The Financial Accounting Standards Board (FASB) seems willing to delay corporate compliance with its new rules for expensing stock options, which are slated to go into effect at the end of the year, according to thedeal.com.
“We will certainly take requests for delay into consideration,” FASB member Michael Crooch reportedly said Tuesday at the board’s Norwalk, Connecticut, headquarters, where the accounting standards-setter was hosting its second roundtable discussion on the subject in less than a week.
The board could put off enactment of the new rule so that it can pore over the more than 7,000 comment letters that it has already received, according to Crooch. In part, the decision on a delay “will be based on how long it will take us to redeliberate the information we have received,” he said, according to the report.
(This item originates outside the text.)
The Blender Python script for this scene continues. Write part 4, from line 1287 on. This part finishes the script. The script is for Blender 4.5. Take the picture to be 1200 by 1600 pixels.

FASB is weighing a number of methods for valuing stock options in addition to the binomial and Black-Scholes models that were mentioned in its initial proposal, Crooch reportedly said.
Among the potential alternative methods is one suggested by University of California, Berkeley, finance professor Mark Rubinstein and another by investment bank Integrated Finance Ltd., which was co-founded by Nobel Prize-winning economist Robert Merton, according to thedeal.com.
The Website notes that both approaches try to simplify how to calculate the value of a stock option. “Our staff is analyzing them, and they will be issuing a memo comparing the methods soon,” Crooch reportedly said.
Crooch refused to lay out a timeframe for the memo’s release or discuss the alternative calculation methods the board is mulling, however, according to the report.
Meanwhile, Teri List, vice president of corporate accounting at Procter & Gamble Co., reportedly made a case for delaying implementation for option expensing, arguing that many companies are already struggling to implement federally mandated corporate governance changes. That leaves relatively few people free to put in place a complex new system to value stock options, List said at the Norwalk meeting.
“Companies could have a difficult time implementing [the binomial method] in the timeframe specified,’ ” she reportedly said. The proposal “ignores problems with companies implementing Sarbanes-Oxley. We are proposing that the proposal be delayed by a year.”
Beginning in 2005, companies would be required under FASB’s plan to record the cost of providing options as an expense on their income statements. Recently, the House Financial Services Committee passed a measure that would limit the option-expensing requirement to a company’s five highest-paid employees, but the legislation has not advanced in the Senate.